Story of a lost journalist

December 2, 2015

Reality Check and Email Lady

Filed under: Journalism — Cris @ 22:29

I never thought I will have to use words like reality check. But those things are real. They have got to be. It’s like when good times become the norm, they suddenly wake up and remember they have to show up so someone could say, ‘Ah reality check’. Which is what I am going to do. Ah, reality check. It came with an email. Now, when I receive an email from someone I wrote about, my hands usually twitch a bit. Is this going to be good? It has been for a couple of days and I have just about stopped twitching when this unexpected email comes. From a name I did not know. This was not the person I wrote about. This was the person’s mother.

Mother starts it with Dear Cris. But the dearness ends there. Here is an absolute stranger telling me I am an irresponsible young journalist (that’s the silver lining here, the word young), that I have taken advantage of her child’s casual talk and made a story out of it. The story itself is not the problem. Certain lines of it are. And the child here is an adult, about to get married. But I panic of course. I call the person. Person says person is absolutely happy with the story, it is just that the mater is upset by it. But the panic doesn’t die. I write an apology first, but tell person’s mother that nothing has been written without person’s consent. That in fact the lines she objected to were the ones person had specifically asked me to write.

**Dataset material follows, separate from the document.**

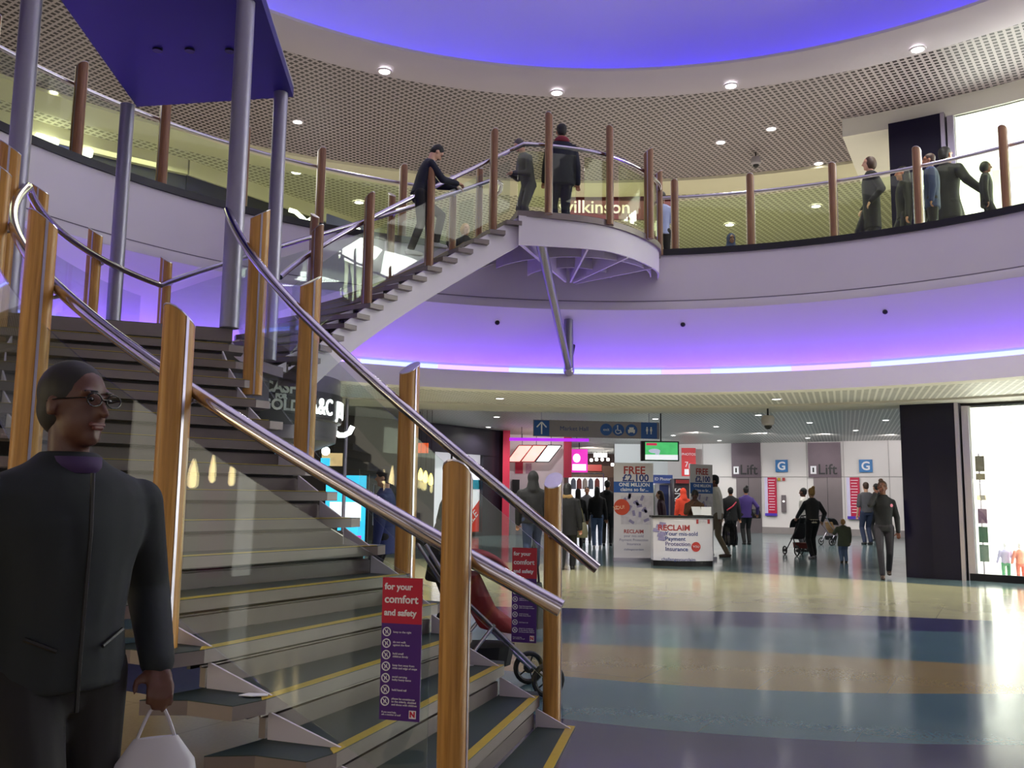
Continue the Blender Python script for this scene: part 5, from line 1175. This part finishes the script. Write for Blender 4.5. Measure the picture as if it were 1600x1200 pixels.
ground(1384, 904, 754, -110, 'young woman in a black jacket and dark leggings walking towards the viewer', jacket='black', trousers=cloth('leggings', '2a262e'), shoes='brown', hair='brown', style='bun', hem=.84, skin='brown', stride=.0, feet=((.06, .22, 0), (-.07, -.26, .05)), arms=('phone', (-.24, .02, .85)), face=True, voxel=.012, bulk=.95)
q_ = Vector(gp(1384, 904)); o = disc(frame((q_.x+.085, q_.y-.19, 1.38), (.95, .3, 0)), .03, .008, mat('badge_pink', 'c8607a', .5), 'jacket_badge'); tag(o, 'small pink badge on the chest of the young woman in black', 'badge')
ground(601, 880, 735, 175, 'person in a dark cap and navy coat behind the stair glass', loc=(at(601, 800, 11.8).x, 11.8, 0), jacket='blue', trousers='black', hair='black', style='cap', skin='pale', hem=.7, bulk=1.1, voxel=.014)
ground(682, 880, 778, 0, 'dark-haired person pushing the red pushchair, mostly hidden by the stair', loc=(at(682, 800, 9.2).x, 9.6, 0), jacket='black', trousers='black', hair='black', style='long', hem=.7, bulk=1.1, skin='tan', arms=('push', 'push'), lean=.15)

# prams
def pram(loc, rz, s, fabric, canopy_m, frame_m, label, wheels=4, basket=None):
    t = thing('pushchair', label, 'pushchair', loc, rz); t.scale = (s,)*3
    for sx_ in (-1, 1):
        MB().tube([(.2*sx_, -.5, 1.05), (.2*sx_, -.3, .75), (.2*sx_, .1, .38), (.2*sx_, .38, .12)], .014, 8).build('frame_tube', frame_m, t); MB().tube([(.2*sx_, .0, .5), (.22*sx_, -.3, .14)], .014, 8).build('frame_tube', frame_m, t)
    MB().tube([(-.2, -.5, 1.05), (0, -.53, 1.08), (.2, -.5, 1.05)], .018, 8).build('push_bar', BLACK, t)
    for y, r in ((.38, .12), (-.3, .14)):
        for sx_ in (-1, 1):
            m = MB(); m.tube([(.24*sx_, y+(r-.018)*cos(a), r+(r-.018)*sin(a)) for a in span(0, 2*pi, 20)[:-1]], .02, 8, closed=True); m.tube([(.225*sx_, y, r), (.255*sx_, y, r)], .04, 12)
            for a in range(5): m.tube([(.24*sx_, y, r), (.24*sx_, y+(r-.02)*cos(a*1.257), r+(r-.02)*sin(a*1.257))], .006, 5)
            m.build('wheel', BLACK, t)
    m = MB(); m.loft([((0, .22, .42), .17, .1), ((0, .1, .45), .18, .16), ((0, -.05, .6), .18, .1), ((0, -.15, .85), .17, .07)], n=16); m.build('seat', fabric, t, voxel=.014)
    m = MB(); n = 12
    rings = []
    for i in range(n+1):
        a = -.35+1.75*i/n; rings.append([(x_*.2, -.12+.32*sin(a)*(1-.12*x_*x_), .68+.33*cos(a)*(1-.1*x_*x_)) for x_ in (-1, -.7, -.3, 0, .3, .7, 1)])
    vs = [v for r in rings for v in r]; fs = [(i*7+k, i*7+k+1, (i+1)*7+k+1, (i+1)*7+k) for i in range(n) for k in range(6)]; m.add(vs, fs)
    co = m.build('canopy', canopy_m, t, smooth=True); sm_ = co.modifiers.new('thick', 'SOLIDIFY'); sm_.thickness = .012
    MB().loft([((0, -.05, .2), .17, .22), ((0, -.05, .34), .19, .25)], n=16).build('basket', basket or cloth('basket', '1a1a20'), t)
    return t
RP = cloth('pram_red', '8c1420'); DKP = cloth('pram_dark', '23242a'); 
pram((-.16, 7.0, 0), radians(-75), 1.05, RP, RP, STEEL, 'red pushchair with steel frame behind the far side stair glass')
handbag(Vector((.19, 7.25, .62)), .16, .34, .3, cloth('sack', '2a2a30'), 'dark grey sack hanging from the red pushchair')
q_ = gp(1250, 868); pram(q_, radians(10), 1.0, DKP, cloth('pram_black', '121216'), DARK, 'dark pram with a red trimmed tray pushed by the blond woman', basket=cloth('tray_red', '6a2a26'))
q_ = gp(1300, 852); pram(q_, radians(-60), .9, cloth('pram_tan', '8a6a48'), DKP, STEEL, 'light framed pushchair with a tan seat in front of the right lift')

But the email exchange goes on. I forward the first to my boss and as usual, I had not gotten the insults thrown at me. I did not see the irresponsible part, I did not understand the take-advantage part. But that’s the story of my life, I never get insults till it is too late. I am sure the insulters find it embarrassing to insult me anymore. They have to insult me and then take pains of explaining it to me. Much like those who crack poor jokes and then explain them.

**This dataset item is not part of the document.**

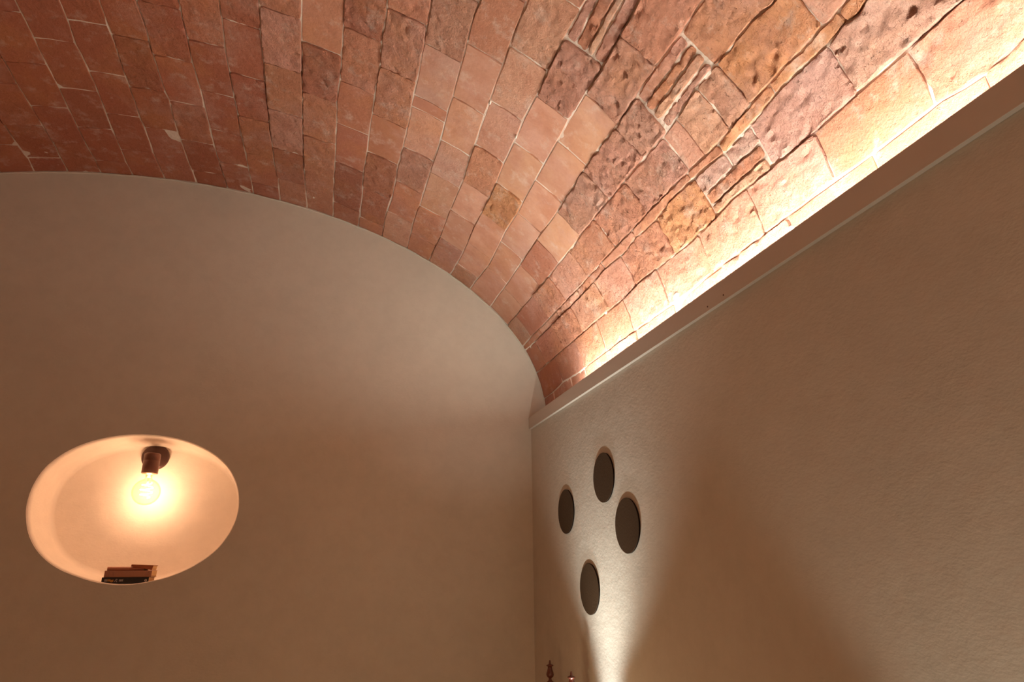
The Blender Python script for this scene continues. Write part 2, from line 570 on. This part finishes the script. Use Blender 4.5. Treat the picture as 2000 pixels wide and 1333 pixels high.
# bricks the photograph singles out: (course, y in its span) -> (colour, relief)
SPECIAL = {(8, 2.45): (C_TER, .6), (9, 2.0): (C_TER, .25), (9, 2.55): (C_TER, .6),
           (10, 2.12): (C_TER, .7), (10, 2.4): (C_RED, .35), (10, 2.7): (C_RED, .3), (11, 2.5): (C_BRN, .1),
           (11, 1.95): (C_PNK, .8), (11, 2.2): (C_TER, .7), (12, 1.7): (C_PNK, .8), (12, 2.0): (C_LIL, .15), (12, 2.2): (C_TER, .1),
           (12, 2.4): (C_TAN, .35), (13, 1.9): (C_TAN, .1), (13, 2.2): (C_TAN, .2), (13, 2.45): (C_LIL, .45), (13, 2.7): (C_TAN, .3),
           (14, 1.8): (C_TAN, .5), (14, 2.1): (C_TAN, .35), (14, 2.4): (C_TER, .6), (14, 2.65): (C_TAN, .1), (14, 2.95): (C_TAN, .05),
           (15, 1.7): (C_PNK, .95), (15, 1.95): (C_TAN, .15), (15, 2.2): (C_TAN, .1), (15, 2.5): (C_ORG, .75),
           (15, 2.8): (C_TAN, .1), (15, 3.1): (C_TAN, .3), (16, 1.5): (C_PNK, .95), (16, 1.8): (C_TAN, .15),
           (16, 2.1): (C_TAN, .1), (16, 2.3): (C_TAN, .15), (16, 2.6): (C_LIL, .1), (16, 2.9): (C_TAN, .2), (16, 3.2): (C_TAN, .15),
           (17, 1.6): (C_PNK, 1.), (17, 1.8): (C_PNK, 1.), (17, 2.1): (C_PNK, .95), (17, 2.4): (C_TAN, .1), (17, 2.7): (C_RED, .5),
           (17, 2.95): (C_TAN, .15), (17, 3.2): (C_TAN, .1), (18, .8): (C_TAN, .6), (18, 1.1): (C_ORG, .75),
           (18, 1.28): (C_TAN, .8), (18, 1.4): (C_TAN, .7), (18, 1.7): (C_PNK, .95), (18, 2.0): (C_TER, 1.), (18, 3.1): (C_RED, .3),
           (20, .8): (C_LIL, .9), (20, 1.1): (C_LIL, .8), (20, 1.7): (C_ORG, .9), (20, 2.0): (C_TER, .85), (20, 3.1): (C_RED, .5),
           (20, 3.3): (C_RED, .4), (21, 3.2): (C_RED, .35)}


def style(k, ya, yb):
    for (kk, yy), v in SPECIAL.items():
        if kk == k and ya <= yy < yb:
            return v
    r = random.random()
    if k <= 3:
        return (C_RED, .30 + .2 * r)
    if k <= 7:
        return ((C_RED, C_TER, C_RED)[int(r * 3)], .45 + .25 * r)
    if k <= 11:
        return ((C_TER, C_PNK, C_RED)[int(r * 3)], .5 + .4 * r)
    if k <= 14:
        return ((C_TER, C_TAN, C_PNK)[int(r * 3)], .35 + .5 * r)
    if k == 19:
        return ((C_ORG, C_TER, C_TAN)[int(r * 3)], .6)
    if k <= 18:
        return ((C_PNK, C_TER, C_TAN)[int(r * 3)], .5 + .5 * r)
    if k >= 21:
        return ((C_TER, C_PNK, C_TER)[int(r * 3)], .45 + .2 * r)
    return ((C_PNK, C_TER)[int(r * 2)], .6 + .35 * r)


def y_near(s):
    """how near the camera the frame still shows the vault"""
    T = [(-1.2, 3.2), (-.84, 3.0), (-.68, 2.85), (-.42, 2.27), (.49, 2.0), (1.37, 1.53), (2.03, 1.01), (2.21, .84), (2.44, .61), (2.6, .58)]
    for (a, ya), (b, yb) in zip(T, T[1:]):
        if s <= b:
            return ya + (yb - ya) * max(0, s - a) / (b - a)
    return .58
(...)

All this email exchange is not merely typing sharp words out to each other. It takes something out of you and puts something inside you. No, no this is no drama. Really, I am telling you, this thing called heaviness in your heart is real. I am sure if you go on a weighing machine every time you are upset, you are going to see 10 pounds more. That is the weight of your heaviness, no less.

I twist and twirl in the bed that night, not able to sleep, still composing lines in my head for the email lady. I am told to stop writing, to ignore. I am asked why take these small things to heart. Well, possibly because you can’t tell the small things that they are small and have no business hurting me, so please go away. They don’t really wait for permission to get inside your heart in the first place. And they can’t be thrown out, unless you are one of those yogi types who are said to meditate these guys out and stay detached. I am also glad I wrote to her, because if I didn’t, I would keep composing lines for the rest of my life. That’s what I do. I still go to an eighth standard day to that near-the-toilet classroom we had and tell lines that I think I should have said then, when a group of 13 year old girls stood and mimicked my funny dance steps and I walked in on them. I laugh at it now, laugh at my own non danciness. But my 13 year old self still hurts, and wants to tell things.

Sad, yes, but people are people with their strange little hangovers. I don’t know how many hours I must have wasted telling lines that I should have said and couldn’t say in the far far past. It is a good thing email lady chose email. If she had stood face to face I probably would have done what I did in eighth grade and 20 years later, said things I should have said today.

Mom says these things happen to journalists. Friend says block her. Me, I say, reality check.